14. The method of claim 13, wherein adjusting the proportional valve assembly includes placing the proportional valve assembly in a recirculation mode by moving a gate of the proportional valve assembly into a flow isolating position to direct exhaust from the second section into an exhaust recirculation loop, the gate isolating the first section from backpressure in the exhaust recirculation loop.

15. The method of claim 14, further including mixing the exhaust in the exhaust recirculation loop with air, and directing the mixture into an intake manifold of an engine.

16. The method of claim 14, further including directing exhaust from the second section into an exhaust recirculation turbine of a turbocharger.

17. The method of claim 16, further including recovering energy by using exhaust recirculation turbine to help drive a compressor.

18. The method of claim 17, wherein the exhaust turbine and the exhaust recirculation turbine are mounted on a common shaft of the turbocharger.

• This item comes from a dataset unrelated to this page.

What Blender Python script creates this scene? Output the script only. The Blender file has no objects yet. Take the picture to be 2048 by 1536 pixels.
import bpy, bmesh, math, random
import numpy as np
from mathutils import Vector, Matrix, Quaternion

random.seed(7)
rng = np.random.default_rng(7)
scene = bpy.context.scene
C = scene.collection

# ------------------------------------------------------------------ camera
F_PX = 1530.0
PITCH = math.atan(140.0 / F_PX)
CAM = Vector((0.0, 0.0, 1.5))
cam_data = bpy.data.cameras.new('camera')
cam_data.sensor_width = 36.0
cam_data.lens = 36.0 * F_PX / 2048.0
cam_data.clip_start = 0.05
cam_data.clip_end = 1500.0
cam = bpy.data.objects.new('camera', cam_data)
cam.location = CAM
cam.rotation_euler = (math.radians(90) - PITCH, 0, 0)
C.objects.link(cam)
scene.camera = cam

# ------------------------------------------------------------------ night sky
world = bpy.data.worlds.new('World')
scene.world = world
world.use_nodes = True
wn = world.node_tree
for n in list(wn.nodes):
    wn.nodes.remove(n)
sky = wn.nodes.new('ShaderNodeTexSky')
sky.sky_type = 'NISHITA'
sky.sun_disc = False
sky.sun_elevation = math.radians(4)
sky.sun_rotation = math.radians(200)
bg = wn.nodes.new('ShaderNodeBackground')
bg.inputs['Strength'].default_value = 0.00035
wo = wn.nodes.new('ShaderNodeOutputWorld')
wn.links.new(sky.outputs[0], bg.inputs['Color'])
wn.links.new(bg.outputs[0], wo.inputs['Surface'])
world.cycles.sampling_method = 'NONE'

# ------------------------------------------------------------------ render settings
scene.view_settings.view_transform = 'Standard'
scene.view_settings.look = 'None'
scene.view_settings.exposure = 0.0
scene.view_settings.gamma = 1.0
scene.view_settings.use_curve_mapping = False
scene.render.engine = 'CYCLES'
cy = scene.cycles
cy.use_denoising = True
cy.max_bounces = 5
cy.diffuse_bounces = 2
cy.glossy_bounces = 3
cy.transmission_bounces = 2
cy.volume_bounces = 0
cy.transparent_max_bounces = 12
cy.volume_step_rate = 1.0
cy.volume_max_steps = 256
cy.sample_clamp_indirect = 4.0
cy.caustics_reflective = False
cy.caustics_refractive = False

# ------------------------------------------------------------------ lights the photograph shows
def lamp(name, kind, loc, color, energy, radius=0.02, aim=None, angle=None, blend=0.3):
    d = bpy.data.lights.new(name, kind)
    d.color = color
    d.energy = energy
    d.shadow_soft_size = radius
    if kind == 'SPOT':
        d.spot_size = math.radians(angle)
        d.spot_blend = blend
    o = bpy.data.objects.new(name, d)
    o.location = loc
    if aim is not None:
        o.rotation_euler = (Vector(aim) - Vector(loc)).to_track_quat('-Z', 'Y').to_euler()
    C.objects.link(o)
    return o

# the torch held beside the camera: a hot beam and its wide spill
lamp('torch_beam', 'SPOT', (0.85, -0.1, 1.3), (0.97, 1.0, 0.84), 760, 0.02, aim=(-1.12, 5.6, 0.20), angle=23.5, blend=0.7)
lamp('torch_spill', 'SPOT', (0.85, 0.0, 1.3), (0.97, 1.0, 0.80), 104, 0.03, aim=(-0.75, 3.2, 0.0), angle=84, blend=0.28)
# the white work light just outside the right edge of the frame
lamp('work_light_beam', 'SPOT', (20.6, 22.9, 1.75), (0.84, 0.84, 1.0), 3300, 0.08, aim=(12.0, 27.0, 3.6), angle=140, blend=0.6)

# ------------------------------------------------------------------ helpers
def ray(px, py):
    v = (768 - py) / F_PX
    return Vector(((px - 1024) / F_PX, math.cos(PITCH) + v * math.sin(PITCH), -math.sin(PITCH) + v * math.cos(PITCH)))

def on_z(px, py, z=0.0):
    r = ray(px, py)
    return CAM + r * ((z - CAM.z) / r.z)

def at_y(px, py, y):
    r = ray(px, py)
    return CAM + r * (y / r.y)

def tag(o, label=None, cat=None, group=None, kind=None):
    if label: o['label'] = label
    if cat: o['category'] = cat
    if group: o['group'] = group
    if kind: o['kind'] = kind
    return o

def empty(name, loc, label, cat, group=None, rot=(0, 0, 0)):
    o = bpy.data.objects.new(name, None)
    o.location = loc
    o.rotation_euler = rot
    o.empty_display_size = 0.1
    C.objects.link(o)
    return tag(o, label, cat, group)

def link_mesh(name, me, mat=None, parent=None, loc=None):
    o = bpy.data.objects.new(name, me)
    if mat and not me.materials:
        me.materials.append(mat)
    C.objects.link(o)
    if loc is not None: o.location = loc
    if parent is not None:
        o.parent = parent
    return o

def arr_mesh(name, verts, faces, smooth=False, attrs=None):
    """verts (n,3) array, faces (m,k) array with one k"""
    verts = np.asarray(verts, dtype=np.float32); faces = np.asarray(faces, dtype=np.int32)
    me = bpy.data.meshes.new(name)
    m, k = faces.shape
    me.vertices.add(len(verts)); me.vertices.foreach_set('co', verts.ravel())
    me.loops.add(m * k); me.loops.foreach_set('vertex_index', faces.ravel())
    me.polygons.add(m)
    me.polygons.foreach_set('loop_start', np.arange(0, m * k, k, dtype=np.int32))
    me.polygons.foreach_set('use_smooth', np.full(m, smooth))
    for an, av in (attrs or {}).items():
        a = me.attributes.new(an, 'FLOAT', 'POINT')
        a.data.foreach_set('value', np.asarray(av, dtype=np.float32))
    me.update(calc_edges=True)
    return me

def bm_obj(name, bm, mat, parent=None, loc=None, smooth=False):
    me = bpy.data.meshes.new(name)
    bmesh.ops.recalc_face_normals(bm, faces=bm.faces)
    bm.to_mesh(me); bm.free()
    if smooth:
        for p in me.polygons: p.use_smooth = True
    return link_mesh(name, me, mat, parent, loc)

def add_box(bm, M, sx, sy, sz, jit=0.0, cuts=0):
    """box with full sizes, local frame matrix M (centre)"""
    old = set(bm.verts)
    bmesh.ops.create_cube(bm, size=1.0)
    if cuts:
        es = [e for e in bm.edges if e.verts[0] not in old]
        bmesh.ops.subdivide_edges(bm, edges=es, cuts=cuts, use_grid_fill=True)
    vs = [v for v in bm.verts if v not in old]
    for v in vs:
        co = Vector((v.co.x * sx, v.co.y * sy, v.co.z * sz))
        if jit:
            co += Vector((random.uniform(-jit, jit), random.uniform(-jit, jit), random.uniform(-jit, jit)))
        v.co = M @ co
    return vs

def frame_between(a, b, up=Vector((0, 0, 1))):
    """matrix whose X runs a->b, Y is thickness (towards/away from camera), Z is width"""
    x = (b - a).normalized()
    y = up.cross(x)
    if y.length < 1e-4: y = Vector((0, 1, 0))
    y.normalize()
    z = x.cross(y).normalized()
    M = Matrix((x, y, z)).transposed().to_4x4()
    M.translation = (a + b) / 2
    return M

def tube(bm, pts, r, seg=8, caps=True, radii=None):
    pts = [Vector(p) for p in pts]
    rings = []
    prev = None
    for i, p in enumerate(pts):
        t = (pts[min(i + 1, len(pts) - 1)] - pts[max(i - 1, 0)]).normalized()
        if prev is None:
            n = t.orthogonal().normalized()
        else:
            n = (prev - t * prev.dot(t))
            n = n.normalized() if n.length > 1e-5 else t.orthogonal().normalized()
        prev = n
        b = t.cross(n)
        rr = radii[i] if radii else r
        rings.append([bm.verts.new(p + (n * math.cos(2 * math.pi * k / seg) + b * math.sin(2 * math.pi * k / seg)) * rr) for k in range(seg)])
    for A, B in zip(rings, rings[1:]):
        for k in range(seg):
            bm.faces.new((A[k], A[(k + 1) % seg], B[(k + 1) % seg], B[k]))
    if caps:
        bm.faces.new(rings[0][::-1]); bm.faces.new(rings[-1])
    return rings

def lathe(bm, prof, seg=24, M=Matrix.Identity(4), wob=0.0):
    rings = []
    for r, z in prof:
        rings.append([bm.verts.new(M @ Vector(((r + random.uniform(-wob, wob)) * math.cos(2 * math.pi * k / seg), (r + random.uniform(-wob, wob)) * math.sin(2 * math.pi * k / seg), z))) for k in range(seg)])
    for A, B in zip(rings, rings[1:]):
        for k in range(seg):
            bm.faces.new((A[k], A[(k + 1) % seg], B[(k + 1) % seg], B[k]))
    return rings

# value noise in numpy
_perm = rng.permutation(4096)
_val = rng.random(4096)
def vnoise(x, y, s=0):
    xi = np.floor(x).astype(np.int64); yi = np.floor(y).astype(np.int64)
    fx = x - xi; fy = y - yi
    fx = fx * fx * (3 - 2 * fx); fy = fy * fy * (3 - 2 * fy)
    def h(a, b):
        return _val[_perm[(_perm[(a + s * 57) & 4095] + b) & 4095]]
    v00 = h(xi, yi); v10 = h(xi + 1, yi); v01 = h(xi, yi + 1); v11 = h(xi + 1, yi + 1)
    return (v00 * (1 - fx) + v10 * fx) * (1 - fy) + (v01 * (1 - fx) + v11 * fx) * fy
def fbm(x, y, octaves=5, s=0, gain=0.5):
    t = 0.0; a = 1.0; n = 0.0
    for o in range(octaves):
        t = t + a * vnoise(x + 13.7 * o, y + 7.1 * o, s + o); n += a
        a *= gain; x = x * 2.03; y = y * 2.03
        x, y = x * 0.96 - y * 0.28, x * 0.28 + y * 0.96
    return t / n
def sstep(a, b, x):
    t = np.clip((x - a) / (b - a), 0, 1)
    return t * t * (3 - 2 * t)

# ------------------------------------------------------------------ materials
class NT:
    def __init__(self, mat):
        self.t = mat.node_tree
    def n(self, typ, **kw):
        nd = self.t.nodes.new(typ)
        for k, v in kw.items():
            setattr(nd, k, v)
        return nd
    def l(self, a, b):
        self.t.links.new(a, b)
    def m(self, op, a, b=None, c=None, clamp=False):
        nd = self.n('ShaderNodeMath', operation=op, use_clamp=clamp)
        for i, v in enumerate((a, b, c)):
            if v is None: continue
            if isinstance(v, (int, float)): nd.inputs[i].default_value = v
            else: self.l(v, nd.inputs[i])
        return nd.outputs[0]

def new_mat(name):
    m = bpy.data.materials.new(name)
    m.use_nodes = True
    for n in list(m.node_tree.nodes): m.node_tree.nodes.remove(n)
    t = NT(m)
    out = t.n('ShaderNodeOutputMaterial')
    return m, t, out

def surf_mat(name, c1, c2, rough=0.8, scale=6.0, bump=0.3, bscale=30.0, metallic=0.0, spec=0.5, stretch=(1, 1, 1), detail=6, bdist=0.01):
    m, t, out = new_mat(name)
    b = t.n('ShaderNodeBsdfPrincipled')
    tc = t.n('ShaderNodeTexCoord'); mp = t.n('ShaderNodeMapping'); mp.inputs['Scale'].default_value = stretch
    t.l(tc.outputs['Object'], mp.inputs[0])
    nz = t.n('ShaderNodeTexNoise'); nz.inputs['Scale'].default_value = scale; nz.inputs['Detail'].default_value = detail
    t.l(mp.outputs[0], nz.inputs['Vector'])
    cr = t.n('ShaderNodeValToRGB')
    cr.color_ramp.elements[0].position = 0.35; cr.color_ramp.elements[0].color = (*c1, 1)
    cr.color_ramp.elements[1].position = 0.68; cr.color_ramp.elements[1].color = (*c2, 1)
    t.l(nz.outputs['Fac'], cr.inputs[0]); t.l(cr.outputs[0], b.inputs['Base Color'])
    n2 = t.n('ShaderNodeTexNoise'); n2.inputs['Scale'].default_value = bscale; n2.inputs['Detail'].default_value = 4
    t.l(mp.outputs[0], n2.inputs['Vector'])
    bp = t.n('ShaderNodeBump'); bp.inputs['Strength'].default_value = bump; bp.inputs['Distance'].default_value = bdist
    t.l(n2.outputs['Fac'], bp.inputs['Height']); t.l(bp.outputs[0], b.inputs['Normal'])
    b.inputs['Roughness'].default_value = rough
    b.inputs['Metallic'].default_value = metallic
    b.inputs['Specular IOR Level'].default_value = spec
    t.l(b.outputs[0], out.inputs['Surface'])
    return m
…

19. The method of claim 13, wherein adjusting the proportional valve assembly may include placing the proportional valve assembly in a flow coupling mode by moving a gate of the proportional valve assembly into a flow coupling position to direct exhaust from the first and second sections into the exhaust turbine.

20. The method of claim 13, wherein adjusting the proportional valve assembly may include placing the proportional valve assembly in an intermediate mode by moving a gate of the proportional valve assembly into an intermediate position to direct a first portion of exhaust from the second section into the exhaust recirculation loop, and a second portion of exhaust from the second section into the exhaust turbine.